Ordered Map and BST Flashcards
What is an Ordered Map
Similar to a map, but with the keys being ordered.
2 Implementations of Ordered Map
- Array -> very inefficient
- Binary Search Tree
What is the BST Property
Everything to the left of a vertex has a smaller value. Everything to the right of a vertex has a greater or equal value to the vertex. Unlike min / max heap.
3 Implementations of BST
- Sequential Array (inefficient)
- Parent Array (inefficient)
- Nodes (best)
Time Complexity of Search
O(h) -> Not the same as O(logn) because BST is unlikely to be a perfect tree. If current node value too large, search from left child, else search from right child.
Time Complexity of Insertion
O(h) -> Same logic as in search, insert the node at the right place and recursively assign the node as the appropriate child.
Time Complexity of GetMax
O(h) -> Recursively visit the right child until you reach a node with no right child, then return the node’s value.
Time Complexity of GetMin
O(h) -> Recursively visit the left child until you reach a node with no left child, then return that node’s value.
Time Complexity of Successor
O(h) -> If the node with value x has a right child, the minimum of the right subtree is the successor. If it doesn’t, keep going up until it finds a parent a that is the left child of parent b. Return parent b’s value.
Time Complexity of Predecessor
O(h) -> If the node with value x has a left child, the maximum of the left subtree is the predecessor. If it doesn’t, keep going up until it finds a parent a that is the right child of parent b. Return parent b’s value.
Time Complexity of ListSorted
O(3n) = O(n) -> Do in-order traversal: If the current node is null, return. Else visit the left child. Process the current node value. Visit the right child. 3n because you visit each node 3 times.

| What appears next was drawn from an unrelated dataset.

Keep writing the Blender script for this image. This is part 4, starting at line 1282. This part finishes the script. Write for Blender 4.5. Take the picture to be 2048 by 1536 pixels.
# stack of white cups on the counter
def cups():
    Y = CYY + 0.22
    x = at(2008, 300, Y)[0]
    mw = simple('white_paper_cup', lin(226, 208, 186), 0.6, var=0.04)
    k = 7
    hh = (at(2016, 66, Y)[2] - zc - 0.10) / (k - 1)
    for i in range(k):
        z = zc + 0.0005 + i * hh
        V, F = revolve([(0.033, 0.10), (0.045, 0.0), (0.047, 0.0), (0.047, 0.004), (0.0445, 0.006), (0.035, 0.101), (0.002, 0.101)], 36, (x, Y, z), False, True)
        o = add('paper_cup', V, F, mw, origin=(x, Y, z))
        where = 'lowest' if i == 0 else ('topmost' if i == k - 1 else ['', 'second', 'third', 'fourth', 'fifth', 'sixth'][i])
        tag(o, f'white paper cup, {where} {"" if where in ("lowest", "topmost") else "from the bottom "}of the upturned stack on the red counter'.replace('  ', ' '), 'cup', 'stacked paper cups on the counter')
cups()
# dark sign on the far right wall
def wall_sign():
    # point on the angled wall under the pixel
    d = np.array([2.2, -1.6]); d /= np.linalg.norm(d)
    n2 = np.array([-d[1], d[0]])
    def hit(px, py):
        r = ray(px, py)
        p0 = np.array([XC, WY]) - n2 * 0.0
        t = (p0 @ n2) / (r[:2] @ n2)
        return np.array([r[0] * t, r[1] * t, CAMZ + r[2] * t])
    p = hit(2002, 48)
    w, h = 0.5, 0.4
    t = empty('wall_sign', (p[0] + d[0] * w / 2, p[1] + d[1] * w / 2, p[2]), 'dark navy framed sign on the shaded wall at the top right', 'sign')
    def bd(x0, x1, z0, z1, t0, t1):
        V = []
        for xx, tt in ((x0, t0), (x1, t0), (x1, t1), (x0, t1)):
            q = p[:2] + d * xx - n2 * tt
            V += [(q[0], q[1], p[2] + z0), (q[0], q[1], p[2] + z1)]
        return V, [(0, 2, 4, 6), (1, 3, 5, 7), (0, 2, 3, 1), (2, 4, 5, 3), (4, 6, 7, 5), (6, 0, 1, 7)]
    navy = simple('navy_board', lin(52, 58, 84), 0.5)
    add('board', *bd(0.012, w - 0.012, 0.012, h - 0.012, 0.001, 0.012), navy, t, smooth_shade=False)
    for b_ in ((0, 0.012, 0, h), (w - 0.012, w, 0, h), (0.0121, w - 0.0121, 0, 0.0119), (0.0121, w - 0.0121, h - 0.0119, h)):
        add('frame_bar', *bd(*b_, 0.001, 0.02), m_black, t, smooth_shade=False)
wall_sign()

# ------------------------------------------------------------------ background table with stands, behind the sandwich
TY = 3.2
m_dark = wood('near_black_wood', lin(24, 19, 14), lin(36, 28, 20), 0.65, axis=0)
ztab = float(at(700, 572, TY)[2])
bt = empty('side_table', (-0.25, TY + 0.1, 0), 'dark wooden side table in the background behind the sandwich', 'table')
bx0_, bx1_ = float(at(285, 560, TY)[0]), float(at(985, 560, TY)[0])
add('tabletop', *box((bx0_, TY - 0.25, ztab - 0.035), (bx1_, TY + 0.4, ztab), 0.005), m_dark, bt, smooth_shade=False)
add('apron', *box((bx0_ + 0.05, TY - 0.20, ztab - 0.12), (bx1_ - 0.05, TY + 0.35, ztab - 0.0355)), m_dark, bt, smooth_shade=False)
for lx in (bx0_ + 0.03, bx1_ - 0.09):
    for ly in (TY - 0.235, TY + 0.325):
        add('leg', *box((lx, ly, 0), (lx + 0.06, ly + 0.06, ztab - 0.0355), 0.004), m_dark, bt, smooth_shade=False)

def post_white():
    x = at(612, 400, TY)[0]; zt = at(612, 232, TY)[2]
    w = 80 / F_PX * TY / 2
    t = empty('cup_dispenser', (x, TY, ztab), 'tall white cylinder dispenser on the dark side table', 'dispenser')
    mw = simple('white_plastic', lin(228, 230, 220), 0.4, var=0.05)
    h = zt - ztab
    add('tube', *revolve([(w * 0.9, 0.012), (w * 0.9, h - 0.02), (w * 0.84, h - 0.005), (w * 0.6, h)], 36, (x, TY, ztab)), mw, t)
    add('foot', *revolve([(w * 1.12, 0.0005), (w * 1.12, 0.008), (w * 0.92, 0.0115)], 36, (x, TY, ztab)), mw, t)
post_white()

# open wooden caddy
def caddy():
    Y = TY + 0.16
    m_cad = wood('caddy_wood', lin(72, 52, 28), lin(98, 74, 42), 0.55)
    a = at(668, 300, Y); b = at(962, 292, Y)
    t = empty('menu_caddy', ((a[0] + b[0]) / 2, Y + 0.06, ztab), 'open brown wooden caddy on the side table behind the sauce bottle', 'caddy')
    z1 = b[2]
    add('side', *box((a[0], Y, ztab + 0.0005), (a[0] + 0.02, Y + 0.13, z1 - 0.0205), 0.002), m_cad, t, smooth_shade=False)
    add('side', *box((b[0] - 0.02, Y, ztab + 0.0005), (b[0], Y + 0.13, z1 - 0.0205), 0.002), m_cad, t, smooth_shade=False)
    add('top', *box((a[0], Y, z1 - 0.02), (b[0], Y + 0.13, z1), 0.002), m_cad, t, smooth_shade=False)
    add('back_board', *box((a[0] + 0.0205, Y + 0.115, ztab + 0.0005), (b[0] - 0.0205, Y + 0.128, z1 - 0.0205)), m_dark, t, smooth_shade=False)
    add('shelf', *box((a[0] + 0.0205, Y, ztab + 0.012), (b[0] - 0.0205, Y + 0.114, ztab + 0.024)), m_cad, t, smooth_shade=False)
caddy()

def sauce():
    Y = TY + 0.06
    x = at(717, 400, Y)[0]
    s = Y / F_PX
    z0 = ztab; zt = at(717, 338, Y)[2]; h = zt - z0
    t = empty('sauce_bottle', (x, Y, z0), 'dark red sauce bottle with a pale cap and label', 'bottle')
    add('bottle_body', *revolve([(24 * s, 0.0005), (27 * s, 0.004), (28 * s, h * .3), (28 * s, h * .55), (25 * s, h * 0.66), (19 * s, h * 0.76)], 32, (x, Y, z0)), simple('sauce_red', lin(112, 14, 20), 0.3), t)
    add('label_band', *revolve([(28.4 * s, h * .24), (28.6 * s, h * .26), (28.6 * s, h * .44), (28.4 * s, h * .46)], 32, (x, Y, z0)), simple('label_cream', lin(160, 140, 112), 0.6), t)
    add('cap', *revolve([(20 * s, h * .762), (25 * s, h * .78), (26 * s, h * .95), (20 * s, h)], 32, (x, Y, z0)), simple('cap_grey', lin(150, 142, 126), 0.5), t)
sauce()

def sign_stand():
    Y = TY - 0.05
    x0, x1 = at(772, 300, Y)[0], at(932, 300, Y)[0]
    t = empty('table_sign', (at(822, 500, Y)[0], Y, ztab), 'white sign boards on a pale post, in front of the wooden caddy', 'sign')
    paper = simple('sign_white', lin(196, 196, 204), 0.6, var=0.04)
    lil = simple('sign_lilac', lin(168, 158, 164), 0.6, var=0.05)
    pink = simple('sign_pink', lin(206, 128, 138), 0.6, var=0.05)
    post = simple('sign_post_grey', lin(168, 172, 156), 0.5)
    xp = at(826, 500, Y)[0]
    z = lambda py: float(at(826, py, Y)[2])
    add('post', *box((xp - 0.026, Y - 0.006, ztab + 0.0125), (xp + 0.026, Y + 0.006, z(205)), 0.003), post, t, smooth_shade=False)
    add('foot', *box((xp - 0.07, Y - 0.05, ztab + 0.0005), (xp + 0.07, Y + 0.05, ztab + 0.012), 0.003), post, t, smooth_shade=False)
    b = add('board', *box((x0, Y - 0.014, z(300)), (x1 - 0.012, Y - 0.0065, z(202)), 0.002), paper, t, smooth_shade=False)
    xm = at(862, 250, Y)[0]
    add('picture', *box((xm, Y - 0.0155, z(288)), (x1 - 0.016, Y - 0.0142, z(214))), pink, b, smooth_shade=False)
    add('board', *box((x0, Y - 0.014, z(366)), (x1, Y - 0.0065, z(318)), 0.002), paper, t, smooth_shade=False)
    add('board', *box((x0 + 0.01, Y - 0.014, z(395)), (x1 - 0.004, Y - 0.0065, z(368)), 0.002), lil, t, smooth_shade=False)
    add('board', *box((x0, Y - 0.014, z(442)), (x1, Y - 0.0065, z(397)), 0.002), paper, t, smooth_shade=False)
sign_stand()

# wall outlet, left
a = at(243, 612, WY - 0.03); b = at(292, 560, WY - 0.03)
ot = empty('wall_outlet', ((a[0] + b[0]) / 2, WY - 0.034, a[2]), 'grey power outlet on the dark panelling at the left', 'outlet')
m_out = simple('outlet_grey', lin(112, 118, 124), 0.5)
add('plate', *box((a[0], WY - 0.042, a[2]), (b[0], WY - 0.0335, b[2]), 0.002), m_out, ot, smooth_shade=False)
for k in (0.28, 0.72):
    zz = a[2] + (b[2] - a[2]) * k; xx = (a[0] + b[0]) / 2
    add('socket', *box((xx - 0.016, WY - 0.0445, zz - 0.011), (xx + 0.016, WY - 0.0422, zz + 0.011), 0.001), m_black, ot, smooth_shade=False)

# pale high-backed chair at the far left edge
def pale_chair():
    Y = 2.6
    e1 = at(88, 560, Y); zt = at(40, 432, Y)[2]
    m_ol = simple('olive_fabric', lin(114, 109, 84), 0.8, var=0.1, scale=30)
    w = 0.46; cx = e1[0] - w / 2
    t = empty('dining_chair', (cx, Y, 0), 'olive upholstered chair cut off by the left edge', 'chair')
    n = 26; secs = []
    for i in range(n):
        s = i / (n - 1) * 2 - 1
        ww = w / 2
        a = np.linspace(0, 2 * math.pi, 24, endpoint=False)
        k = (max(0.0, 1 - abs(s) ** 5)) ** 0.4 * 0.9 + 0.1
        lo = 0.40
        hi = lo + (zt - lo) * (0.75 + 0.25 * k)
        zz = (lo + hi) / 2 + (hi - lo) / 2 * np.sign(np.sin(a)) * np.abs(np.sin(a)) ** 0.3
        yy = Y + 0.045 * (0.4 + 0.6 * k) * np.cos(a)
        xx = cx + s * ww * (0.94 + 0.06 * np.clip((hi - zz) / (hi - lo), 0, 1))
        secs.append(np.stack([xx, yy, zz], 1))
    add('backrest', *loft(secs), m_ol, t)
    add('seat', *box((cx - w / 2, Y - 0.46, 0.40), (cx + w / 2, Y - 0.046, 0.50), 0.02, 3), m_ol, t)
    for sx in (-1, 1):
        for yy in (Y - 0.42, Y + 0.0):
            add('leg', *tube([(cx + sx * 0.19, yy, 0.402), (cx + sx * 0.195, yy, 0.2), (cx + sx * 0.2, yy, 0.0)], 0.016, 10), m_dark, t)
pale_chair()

Time Complexity of Deletion
Overall O(h)
- Vertex v has no children -> O(1): Just remove v
- Vertex v has 1 child -> O(1): Connect child to parent.
- Vertex v has 2 children -> O(h): Find the successor x of v. Replace v.key with x.key. Recursively delete x in v.right.
Time Complexity of Rank
O(h) -> Check if value is smaller, larger, equal to value of current node. If smaller, recursively return rank(curr.left). If equal, return curr.left.size + 1. If larger, return curr.left.size + 1 + rank(curr.right).
Time Complexity of Select -> given a rank, return the value of the node with that rank
O(h) -> Check if rank needed is smaller than rank of current node (curr.left.size + 1), equal or larger. If equal, return the current node’s value. If smaller, recursively call with curr.left and rank k. If larger, recursively call with curr.right and rank (k - rank(curr))What
What is the worst case for a BST
When height = N. To prevent this, we use AVL trees.